Note that the "cloning" that is happening in the case of Cygwin is done
entirely in userspace without any co-operation from the OS/kernel,
essentially by faking it -- spawn another copy of the binary and hope
that it takes the same layout.  Note that Cygwin can do some fixups on
things like file handles and things that were allocated under its
control, but it's totally at the mercy of the operating system for
things out of its control like where DLLs get loaded.

> For this to be the problem it appears to be, I'm guessing that there must
> be some shortcoming in the Windows APIs in this area when compared with
> facilities available within other Posix-compliant OSs.

It's not so much a shortcoming, it's just a fundamental difference in
how the two operating systems were designed.  The core of process
management on Win32 is CreateProcess(), which spawns a new process from
scratch, whereas the core of process management on posix systems is
fork(), which makes a duplicate copy of an existing process.

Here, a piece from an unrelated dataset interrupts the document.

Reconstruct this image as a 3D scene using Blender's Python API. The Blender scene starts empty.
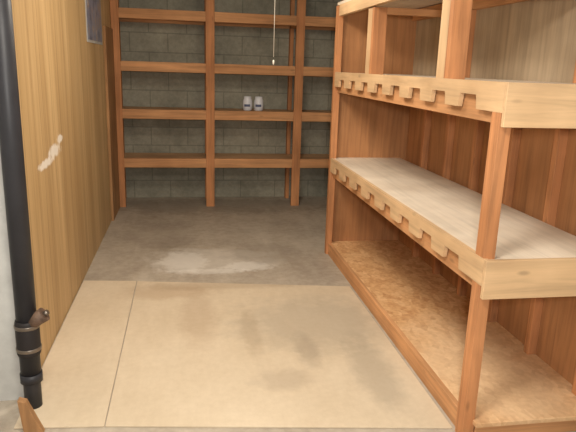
import bpy, bmesh, math, random
from mathutils import Matrix, Vector
random.seed(4)
S = bpy.context.scene
S.view_settings.view_transform = 'Standard'
COL = S.collection

def lin(c):
    return tuple(((v/255)/12.92 if v/255 <= 0.04045 else (((v/255)+0.055)/1.055)**2.4) for v in c)+(1,)

class NT:
    def __init__(s, name, rough=0.7):
        s.m = bpy.data.materials.new(name); s.m.use_nodes = True
        s.t = s.m.node_tree; s.n = s.t.nodes; s.b = s.n['Principled BSDF']
        s.b.inputs['Roughness'].default_value = rough
        s.b.inputs['Specular IOR Level'].default_value = 0.3
        s.tc = s.n.new('ShaderNodeTexCoord'); s.co = s.tc.outputs['Object']
    def link(s, a, b): s.t.links.new(a, b)
    def map(s, scale, loc=(0,0,0)):
        m = s.n.new('ShaderNodeMapping'); m.inputs['Scale'].default_value = scale
        m.inputs['Location'].default_value = loc
        s.link(s.co, m.inputs['Vector']); return m.outputs[0]
    def noise(s, vec, scale=1, detail=5, rough=0.6, dist=0):
        n = s.n.new('ShaderNodeTexNoise'); n.inputs['Scale'].default_value = scale
        n.inputs['Detail'].default_value = detail; n.inputs['Roughness'].default_value = rough
        n.inputs['Distortion'].default_value = dist
        s.link(vec, n.inputs['Vector']); return n.outputs[0]
    def ramp(s, fac, stops):
        r = s.n.new('ShaderNodeValToRGB'); e = r.color_ramp.elements
        while len(e) < len(stops): e.new(0.5)
        for i, (p, c) in enumerate(stops):
            e[i].position = p; e[i].color = c if len(c) == 4 else lin(c)
        s.link(fac, r.inputs[0]); return r.outputs[0]
    def mix(s, fac, a, b, mode='MIX'):
        m = s.n.new('ShaderNodeMix'); m.data_type = 'RGBA'; m.blend_type = mode
        for v, i in ((fac, 0), (a, 6), (b, 7)):
            if isinstance(v, (int, float)): m.inputs[i].default_value = v
            elif isinstance(v, tuple): m.inputs[i].default_value = v
            else: s.link(v, m.inputs[i])
        return m.outputs[2]
    def math(s, op, a, b=0.0, c=None):
        m = s.n.new('ShaderNodeMath'); m.operation = op
        for i, v in enumerate((a, b) if c is None else (a, b, c)):
            if isinstance(v, (int, float)): m.inputs[i].default_value = v
            else: s.link(v, m.inputs[i])
        return m.outputs[0]
    def xyz(s):
        x = s.n.new('ShaderNodeSeparateXYZ'); s.link(s.co, x.inputs[0]); return x.outputs
    def bump(s, h, st=0.2, d=0.01):
        b = s.n.new('ShaderNodeBump'); b.inputs['Strength'].default_value = st
        b.inputs['Distance'].default_value = d
        s.link(h, b.inputs['Height']); s.link(b.outputs[0], s.b.inputs['Normal'])
    def out(s, c):
        s.link(c, s.b.inputs['Base Color']); return s.m
    def blob(s, cx, cy, rx, ry, ax=(0,1), ns=6, amp=0.9, soft=0.5):
        """soft elliptical patch mask with ragged edge"""
        o = s.xyz()
        dx = s.math('DIVIDE', s.math('SUBTRACT', o[ax[0]], cx), rx)
        dy = s.math('DIVIDE', s.math('SUBTRACT', o[ax[1]], cy), ry)
        d = s.math('SQRT', s.math('ADD', s.math('MULTIPLY', dx, dx), s.math('MULTIPLY', dy, dy)))
        n = s.noise(s.map((1,1,1)), ns, 6, 0.65)
        d = s.math('ADD', d, s.math('MULTIPLY', s.math('SUBTRACT', n, 0.5), amp*2))
        m = s.n.new('ShaderNodeMapRange'); m.inputs[1].default_value = 1+soft/2
        m.inputs[2].default_value = 1-soft/2; s.link(d, m.inputs[0]); return m.outputs[0]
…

> How does Linux deal with the same issues of having libraries (or whatever
> are logically equivalent to DLLs) potentially linked at different bases in
> the two address spaces?

The "issue" does not even exist on posix systems, as fork() is simply a
kernel syscall.  You ask the kernel to make a copy of the process and it
does.  By definition the child has the exact same memory layout as the
parent, because the kernel memory manager arranges it so.